Why Public Support Won’t Save the Auto Industry

abandoned car“Is public support for the auto industry worth it”? It’s a question many have asked. Those who argue against it are painted with “the conservative agenda”, guided by ideology.

But is it ideology or economic reality?

It is true that the auto industry employs thousands of workers, not only directly but also indirectly in related businesses. And there will be a lot of pain, at least in the short run, if auto manufacturers are left to fail. But should we keep throwing good money after bad and keep subsidizing inefficient industries in a world that has significant excess capacity? Governments around the world, such as in Canada, the U.S., France and elsewhere have for years injected funds into their ailing car companies. The U.S. government, in particular, has rescued Chrysler at least twice the past 35 years.

Should we postpone the inevitable? This is because in the end, inefficient auto manufacturers, especially in developed countries, will see their business disappear and will either have to exit the industry or at best shrink and/or consolidate.

Car manufacturers struggle to differentiate themselves from each other. But differentiation that is easily duplicated by others, as is the case in the car business, adds nothing to value creation in the end. The product becomes commodity. Product differentiation and a strong brand are not the same as a profitable franchise. Mercedes Benz will testify to this.

To create value in the car business one has to be the most efficient producer — the one with the best operating efficiency and the best asset and financial management. Such things as buying the right assets and tracking their use, controlling costs, non-unionized labour, good relationships with employees and customers and ability to innovate and reinvent itself are key to efficiency.

Having the right capital structure, paying the right dividend and having good relationships with banks and shareholders are the icing on the cake.

Only a few car manufacturers fit the bill – Japanese companies, like Toyota and Honda. Despite significant progress made by other companies, the Japanese are still ahead in terms of efficient operations. The relentless push for efficiency is normal business for Japanese companies. Toyota, for example, has lowered the conveyor belt/assembly line in its new plant and that reduces the height of the plant and cuts heating and air-conditioning costs.

Over the last three years, cost of goods sold to sales and R&D to sales averaged 83.92% and 4.20% for the U.S. car manufacturers vs. 81.67% and 4.90% for the Japanese, respectively. Over the same period, sales grew by 4.68% for the U.S. car companies vs. 30.88% for the Japanese, while at the same time production declined for the Japanese and grew significantly for the U.S. companies. And average assembly time per vehicle is 21.23 hours for the Japanese car companies vs. 22.93 hours for the US companies. While a significant improvement from past experience, the U.S. still lags behind the Japanese.

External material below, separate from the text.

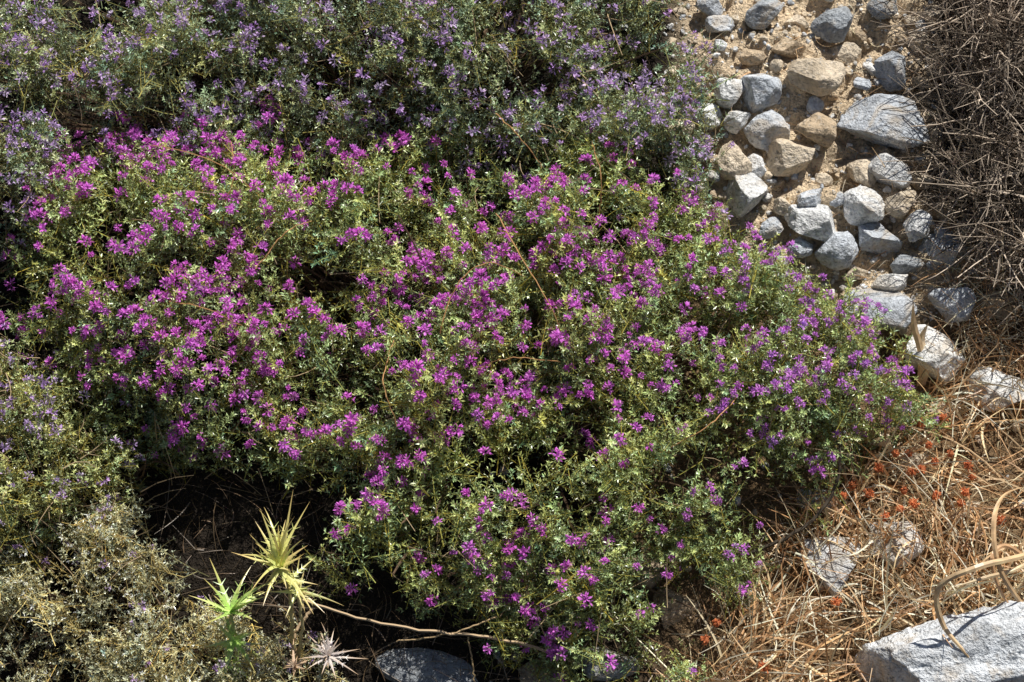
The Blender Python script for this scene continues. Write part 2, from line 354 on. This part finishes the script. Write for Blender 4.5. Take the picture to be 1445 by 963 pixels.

As with commodity stocks, overcapacity is a killer for car companies – especially when the economy slows down. A lot of capacity has been built in countries such as Brazil, Russia and India. And China is expected to achieve annual exports of two million cars within two years, according to a KPMG’s 2014 automotive survey. Moreover, three quarters of the survey’s respondents also saw a very high likelihood of car manufacturing excess capacity in North America, Europe and Asia.

In the short run, the inefficient producers will stay in business, but in the long run prices will normally fall to the cost of the most efficient producer. At this time, the most inefficient producers will either go out of business or will be bought by others.

This is not just my opinion, it is a fundamental economic principle – competition has a corrosive influence on profits. Chrysler, General Motors, Fiat, Volvo and others are a living example of this.

But let me be clear. I am not talking about the Porsches of the world, as they are the cool cars with the cool style that people want to pay high prices for – bought mostly as status symbols. This creates a form of customer captivity: what Warren Buffett calls a moat that allows these car companies to remain profitable and create value for shareholders.

The rest of car manufacturers are simply commodity producers exposed to commodity producers’ weaknesses.